Extracting and printing each letter from a String only once

Question

I'm currently writing an algorithm that takes a user's input, identifies each letter in the entire string, and then prints each letter out along with printing out the number of how many times it appears in that string right next to it. Currently, the algorithm traverses the string and performs the desired actions, but does not group the letters together as shown in the example at the bottom.

I am stuck on what I could do to fix this and would appreciate advice. I am intermediate with Java and chose not to mess with Arrays in this context.

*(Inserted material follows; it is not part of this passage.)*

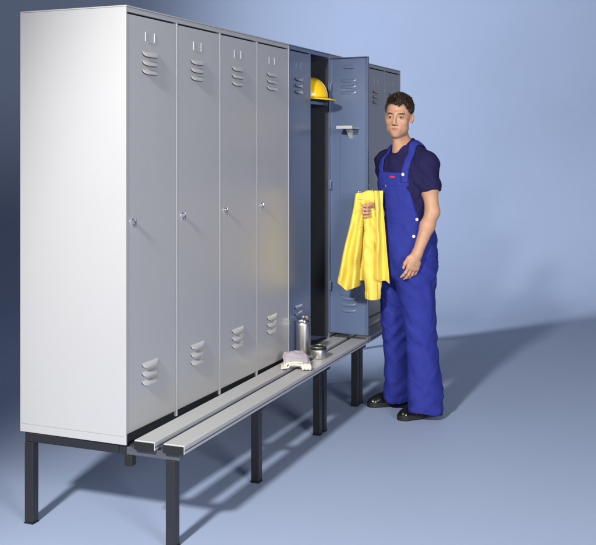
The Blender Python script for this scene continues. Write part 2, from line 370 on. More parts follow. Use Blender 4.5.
def sdf_mesh(fn, lo, hi, hs, B=16):
    lo = np.array(lo, float); hi = np.array(hi, float); n = np.ceil((hi - lo) / hs / B).astype(int) * B
    V = np.ones(tuple(n + 1), np.float32)
    nb = n // B
    C = np.stack(np.meshgrid(*[np.arange(k) for k in nb], indexing='ij'), -1).reshape(-1, 3)
    cen = lo + (C + .5) * B * hs; dv = fn(cen); rad = B * hs * .87 * 1.25 + .012
    ar = np.arange(B + 1); loc = np.stack(np.meshgrid(ar, ar, ar, indexing='ij'), -1).reshape(-1, 3)
    for cidx, d in zip(C, dv):
        sl = tuple(slice(c_ * B, c_ * B + B + 1) for c_ in cidx)
        if abs(d) > rad:
            if d < 0: V[sl] = np.minimum(V[sl], -1) if False else -1.
            continue
    act = [c_ for c_, d in zip(C, dv) if abs(d) <= rad]
    for k in range(0, len(act), 12):
        ch = act[k:k + 12]
        P = np.concatenate([lo + (loc + c_ * B) * hs for c_ in ch]); r = fn(P).astype(np.float32).reshape(len(ch), B + 1, B + 1, B + 1)
        for c_, q in zip(ch, r): V[c_[0] * B:c_[0] * B + B + 1, c_[1] * B:c_[1] * B + B + 1, c_[2] * B:c_[2] * B + B + 1] = q
    S = V < 0
    s8 = [S[i:S.shape[0] - 1 + i, j:S.shape[1] - 1 + j, k:S.shape[2] - 1 + k] for i in (0, 1) for j in (0, 1) for k in (0, 1)]
    alls = s8[0].copy(); anys = s8[0].copy()
    for s in s8[1:]: alls &= s; anys |= s
    A = np.argwhere(anys & ~alls)
    idx = -np.ones(anys.shape, np.int32); idx[tuple(A.T)] = np.arange(len(A))
    pos = np.zeros((len(A), 3)); cnt = np.zeros(len(A))
    cor = [(i, j, k) for i in (0, 1) for j in (0, 1) for k in (0, 1)]
    for a in cor:
        for ax in range(3):
            if a[ax]: continue
            b = list(a); b[ax] = 1
            va = V[A[:, 0] + a[0], A[:, 1] + a[1], A[:, 2] + a[2]]; vb = V[A[:, 0] + b[0], A[:, 1] + b[1], A[:, 2] + b[2]]
            m = (va < 0) != (vb < 0); t = np.where(m, va / np.where(m, va - vb, 1), 0)
            p = np.tile(np.array(a, float), (len(A), 1)); p[:, ax] += t
            pos[m] += p[m]; cnt[m] += 1
    pts = lo + (A + pos / cnt[:, None]) * hs
    quads = []
    for ax in range(3):
        s0 = [slice(None)] * 3; s1 = [slice(None)] * 3; s0[ax] = slice(0, -1); s1[ax] = slice(1, None)
        a_, b_ = S[tuple(s0)], S[tuple(s1)]; E = np.argwhere(a_ != b_)
        u, v = (ax + 1) % 3, (ax + 2) % 3
        ok = (E[:, u] > 0) & (E[:, v] > 0) & (E[:, u] < n[u]) & (E[:, v] < n[v]); E = E[ok]
        ins = a_[tuple(E.T)]
        def g(du, dv):
            q = E.copy(); q[:, u] -= du; q[:, v] -= dv; return idx[tuple(q.T)]
        Q = np.stack([g(0, 0), g(1, 0), g(1, 1), g(0, 1)], 1)
        Q[~ins] = Q[~ins][:, ::-1]
        quads.append(Q)
    Q = np.concatenate(quads)
    # one light smoothing pass against stair-steps
    acc = np.zeros_like(pts); cn = np.zeros(len(pts))
    for a, b in ((0, 1), (1, 2), (2, 3), (3, 0)):
        np.add.at(acc, Q[:, a], pts[Q[:, b]]); np.add.at(cn, Q[:, a], 1); np.add.at(acc, Q[:, b], pts[Q[:, a]]); np.add.at(cn, Q[:, b], 1)
    pts = pts * .6 + .4 * acc / np.maximum(cn, 1)[:, None]
    return pts, Q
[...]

PS It is designed to exclude spaces.

//Algorithm
    String newS2 = "";
    String storage = "";
    int repeated = 0;
    
    for(int i = 0; i<userS.length(); i++){
      if(!userS.substring(i, i + 1).equals(" ") && !(userS.substring(i, i + 1).equals(storage.substring(0)))){
        for(int j = 0; j<userS.length(); j++){
          if(userS.substring(j, j + 1).equals(userS.substring(i, i + 1))){
            storage += userS.charAt(j);
          }
        }
        repeated = storage.length();
        newS2 += storage.charAt(0) + String.valueOf(repeated);
        repeated = 0;
        storage = "";
      }
    }

userS is a previously initialized String variable that is set to what the user inputs via a Scanner variable.

Currently, if I input "This message", I get: t1h1i1s3m1e2s3s3a1g1e2 when I really want to get: t1h1i1s3m1e2g1

Answer 1

Would using some data structures be an option?

In Java you can use a type like LinkedHashMap that preserves the order of entries.

Try this:

        Map<Character, Integer> stringCounts = new LinkedHashMap<>();

        String userS = "This message";

        for(int i = 0; i<userS.length(); i++){

            char c = userS.charAt(i);
            if(Character.isWhitespace(c)) {   // Ignore Whitespace
                continue;
            }

            stringCounts.putIfAbsent(c, 0);  // Add counter for this character if not there already
            stringCounts.put(c, (stringCounts.get(c) + 1));

        }

        StringBuilder bld = new StringBuilder();
        for( Map.Entry<Character, Integer> e : stringCounts.entrySet()) {
            bld.append(e.getKey()).append(e.getValue());
        }


        // Printout to check solution
        System.out.println(bld.toString());

This produces output:

T1h1i1s3m1e2a1g1

Answer 2

You're not keeping track of letters that have already appeared in your source string, so all the extra stuff in your new String are the additional occurrences of each character with the total number of times that character appears over the remainder of the string.

You need an additional check to see whether you've already encountered a letter. Try using String.contains() to exclude duplicate characters. The logic is: if the new string doesn't already contain this character, I should add the character. Otherwise, do nothing.

if(!newS.contains(storage.substring(0, 1))
{
    storagestorage += userS.charAt(j);
}

You really should be using some sort of data structure, however. Java has data structures for a reason. Try using a HashMap where the single character String is the key and the number of repetitions is the value and you'll have a compact piece of code that's dead easy to follow. Right now, your approach is a bit unintuitive because you're building up storage character by character and deriving the repetitions based on how many times that character is stored instead of simply incrementing a counter.

HashMap<String, Integer> myMap = new HashMap<>();

for(int count = 0; count < userS.length(); count++)
{
    String sub = userS.subString(count, count + 1);

    if(myMap.containsKey(sub))
    {
        // this char is already in the map
        myMap.replace(sub, new Integer(myMap.get(sub) + 1));
    }
    else
    {
        myMap.put(sub, new Integer(1));
    }
}

I think that's right, pardon typos as I'm on mobile at the moment.